Comment by aprilmommy — February 15, 2008 @ 3:12 pm |
Oh oh Sariah, if you were famous we’d have to commit you. You might have to bunk with Britney. Oh I can see the mormon gossip now! Hehe.
Comment by Kris — February 16, 2008 @ 2:59 am |
Wait… You frequent Starbucks? Um…they sell coffee, you know, Lucifer Liquid. And hot cocoa sold in the same cups is practically the same thing. Wow, I feel tainted just talking to you. I’m going to go start gossiping right away
Comment by feathersky — February 17, 2008 @ 1:06 pm |
So, since I work at Starbucks, and starbucks is evil, am I evil?
I’m going to go cry into my pillow. But not until I enjoy a peppermint mocha with green sprinkles (ask for them! they go on leprechaun lattes!) first.
Comment by the greatest one — February 17, 2008 @ 11:02 pm |
p.s. want something really good? next time you go to starbucks and order a hot chocolate, lets say a grande, ask for this:
4 pumps mocha, 2 pumps vanilla, 2.5 pumps peppermint. I promis you won’t regret it!
Comment by the greatest one — February 17, 2008 @ 11:03 pm |
p.p.s. mocha is chocolate sauce stuff, not coffee.
Comment by the greatest one — February 17, 2008 @ 11:04 pm |
I really enjoyed this weird and random post. Knowing you, I saw you just as you later describe yourself. Very funny.

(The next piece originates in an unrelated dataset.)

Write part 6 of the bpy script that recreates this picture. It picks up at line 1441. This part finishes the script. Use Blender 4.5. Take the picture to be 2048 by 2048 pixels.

Erica, is all mocha what you described, or is that just a Starbucks thing? “Cause I always thought mocha meant coffee, or coffee flavored [ugh! can't even abide the smell!]
Comment by Allrie — February 18, 2008 @ 12:24 am |
lol! I loved the post – and all the crazy comments
Definitely a good thing you aren’t famous
Comment by GoofyJ — February 18, 2008 @ 12:09 pm |
Yeah, mocha is just chocolate. When you walk into starbucks and order a “mocha” it’s a latte (=chocolate sauce at the bottom, espresso, and steamed milk). So if you ordered a mocha – coffee, it’s really just chocolate milk/hot chocolate.
Comment by the greatest one — February 18, 2008 @ 7:22 pm |
There were five LDS players on the 49er’s when Young played. They were given permission to hold their own sacrament meeting. Steve Young considered this the 49er’s tithing as 10% of the team was LDS.